There are many
grounds upon which to criticize the FCC’s newly-adopted privacy regulations. Among these: (1) it is doubtful the
Commission possesses the legal authority to adopt the far-reaching regulations it
has adopted; (2) given that the Internet service providers subject to the new
regulations do not uniquely possess subscriber information, the imposition of
more stringent regulations on them vis-à-vis edge providers is arbitrary and
capricious; and (3) the new regulations almost certainly will confuse
subscribers and, in the process, result in less information available to them
than they otherwise might demand.
Putting those grounds
aside, I want to focus briefly here on an aspect of the decision – the so-called
“pay for privacy” provisions – highlighted by Commissioner Michael O’Rielly in
his dissent. Here is what Commissioner O’Rielly said:
In addition, I was appalled to see a case-by-case approach imported to
review mislabeled “pay for privacy” offers.
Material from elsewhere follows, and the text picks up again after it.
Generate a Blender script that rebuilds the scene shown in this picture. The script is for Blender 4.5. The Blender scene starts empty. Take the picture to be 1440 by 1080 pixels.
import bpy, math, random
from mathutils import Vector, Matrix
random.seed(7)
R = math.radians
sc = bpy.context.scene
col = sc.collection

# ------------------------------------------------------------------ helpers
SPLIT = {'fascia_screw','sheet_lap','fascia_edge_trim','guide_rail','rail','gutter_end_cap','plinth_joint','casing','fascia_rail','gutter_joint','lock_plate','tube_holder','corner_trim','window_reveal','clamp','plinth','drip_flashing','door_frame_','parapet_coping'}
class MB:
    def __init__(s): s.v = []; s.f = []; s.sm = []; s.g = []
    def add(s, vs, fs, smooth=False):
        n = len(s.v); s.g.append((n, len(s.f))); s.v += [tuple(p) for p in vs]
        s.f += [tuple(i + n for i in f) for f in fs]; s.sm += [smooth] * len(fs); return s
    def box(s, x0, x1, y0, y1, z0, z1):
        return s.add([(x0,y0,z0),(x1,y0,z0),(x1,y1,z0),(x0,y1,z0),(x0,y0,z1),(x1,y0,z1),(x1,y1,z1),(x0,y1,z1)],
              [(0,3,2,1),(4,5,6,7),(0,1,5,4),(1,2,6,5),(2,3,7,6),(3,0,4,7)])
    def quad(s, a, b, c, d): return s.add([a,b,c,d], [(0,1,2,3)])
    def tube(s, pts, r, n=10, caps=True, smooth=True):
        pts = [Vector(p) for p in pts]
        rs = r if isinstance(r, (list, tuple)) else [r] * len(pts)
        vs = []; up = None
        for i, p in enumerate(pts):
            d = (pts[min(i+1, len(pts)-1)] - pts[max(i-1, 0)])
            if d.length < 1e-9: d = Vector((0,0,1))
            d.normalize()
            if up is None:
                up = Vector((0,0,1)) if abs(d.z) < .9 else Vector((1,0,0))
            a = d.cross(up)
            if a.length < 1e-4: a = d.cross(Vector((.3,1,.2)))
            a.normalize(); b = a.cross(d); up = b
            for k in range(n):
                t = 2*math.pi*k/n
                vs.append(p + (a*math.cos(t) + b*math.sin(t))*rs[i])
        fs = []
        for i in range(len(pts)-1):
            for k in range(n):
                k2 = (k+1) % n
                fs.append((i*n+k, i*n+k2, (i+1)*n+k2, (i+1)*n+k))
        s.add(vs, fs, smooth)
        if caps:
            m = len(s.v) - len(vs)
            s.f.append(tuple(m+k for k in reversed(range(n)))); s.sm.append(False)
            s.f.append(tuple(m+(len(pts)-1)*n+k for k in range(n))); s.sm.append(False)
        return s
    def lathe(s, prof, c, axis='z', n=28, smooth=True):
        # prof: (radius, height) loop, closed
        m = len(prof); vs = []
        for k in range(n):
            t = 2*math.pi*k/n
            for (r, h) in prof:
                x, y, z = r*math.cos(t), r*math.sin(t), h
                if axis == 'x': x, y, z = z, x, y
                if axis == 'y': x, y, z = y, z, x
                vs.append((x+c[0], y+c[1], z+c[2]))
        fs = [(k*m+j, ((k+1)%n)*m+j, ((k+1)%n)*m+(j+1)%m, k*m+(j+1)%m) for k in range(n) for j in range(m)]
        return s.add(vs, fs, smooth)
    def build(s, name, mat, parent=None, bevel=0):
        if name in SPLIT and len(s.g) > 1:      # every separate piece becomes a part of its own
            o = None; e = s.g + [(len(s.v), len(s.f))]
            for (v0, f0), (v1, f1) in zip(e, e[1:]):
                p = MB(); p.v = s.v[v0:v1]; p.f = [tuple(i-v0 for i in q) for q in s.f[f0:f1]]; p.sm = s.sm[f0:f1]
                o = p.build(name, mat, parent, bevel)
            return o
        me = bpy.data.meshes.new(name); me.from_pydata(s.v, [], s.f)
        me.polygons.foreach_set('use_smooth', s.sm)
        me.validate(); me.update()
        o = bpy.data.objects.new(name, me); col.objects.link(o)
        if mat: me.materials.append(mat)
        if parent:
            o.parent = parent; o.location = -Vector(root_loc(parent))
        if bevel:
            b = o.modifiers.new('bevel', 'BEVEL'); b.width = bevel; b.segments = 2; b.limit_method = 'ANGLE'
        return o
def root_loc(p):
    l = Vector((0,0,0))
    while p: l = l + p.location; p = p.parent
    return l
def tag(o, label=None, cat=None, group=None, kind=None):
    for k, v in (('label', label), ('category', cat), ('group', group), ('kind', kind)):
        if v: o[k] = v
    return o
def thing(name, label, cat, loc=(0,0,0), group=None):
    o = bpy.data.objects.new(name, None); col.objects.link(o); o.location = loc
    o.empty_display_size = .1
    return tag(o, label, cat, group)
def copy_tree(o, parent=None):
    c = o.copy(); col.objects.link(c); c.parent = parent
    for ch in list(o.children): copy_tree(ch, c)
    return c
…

These are consumer incentives offered every day in the real world and
now ISPs will need to obtain a blessing from an agency that has no privacy
experience. The result is that broadband providers will be reluctant to extend,
and may even forgo, valuable offers and discounts that consumers would want for
fear that they will fall into another zero-rating style abyss. From that experience, we know that the game
is perpetually on hold awaiting heavenly intervention, and some players have
just stopped playing. Trying that again
here in the privacy context does not make any sense, unless the real intention
is to effectively ban pay for privacy offers without actually saying so in an
attempt to avoid a legal challenge.
Commissioner
O’Rielly is responding to the part of the FCC’s order that says the agency
reserves the right to respond on “a case-by-case basis” to “financial incentive practices that are unjust,
unreasonable, unreasonably discriminatory, or contrary to Section 222.” [Para. 303].
There is
certainly a role for case-by-case adjudication in administering the
Communications Act and enforcing the Commission’s regulations. Indeed, I have
advocated the use of such case-by-case adjudication in the past if carried out properly
and in proper circumstances. But Commissioner O’Rielly’s concern about the
agency’s approach in this case deserves close attention. It is difficult to
discount his fear that any such “case-by-case” reviews “will fall into another
zero-rating style abyss.”
The FCC
initiated some form of informal inquiry into the zero-rating (free data) practices
of AT&T, T-Mobile, and Comcast in December 2015. Over the past year, there
have been non-public responses to inquiry letters from the Commission and
meetings between company representatives and agency officials. But, almost year
later, as far as the public knows, there has been no resolution of the
inquiries.
In other
words, the fate of the Internet service providers’ zero-rating plans remains in
regulatory La-La-Land, or what Commissioner O’Rielly refers to as the “abyss.”
Call it what you will, the price for this particular form of “case-by-case”
approach is regulatory uncertainty that unduly chills further innovation and
investment.
I’m not
suggesting that “regulatory uncertainty” can be eliminated entirely in a
regulatory regime. Of course not. But a proper regulatory regime should be
constructed and administered in a way that does not unnecessarily exacerbate
such uncertainty. This is especially so in dynamic markets characterized by the
emergence of new business models responsive to changing consumer demands.
In the
case of the FCC’s concerns about so-called “pay for privacy” offers, the agency
first should more clearly delineate the factors that it will consider in assessing
the lawfulness of offers and plans that contain financial incentives. Then, the
agency should require the filing of a formal complaint which addresses, with
particularity, the factors delineated by the Commission and which addresses the
claimed market failure and consumer harm allegedly caused by the practice at
issue. The complainant should bear the burden of proof in an on-the-record
evidentiary proceeding.
There is
a role for case-by-case adjudication in a proper administrative regime. But the
Commission’s apparent approach to assessing the lawfulness of zero-rating plans
is not such a regime. If that informal approach is what the Commission has in
mind with regard to assessing the lawfulness of financial incentive offers in
the privacy area, the price paid by consumers in lost innovation and the
unavailability of desired information will be far too high.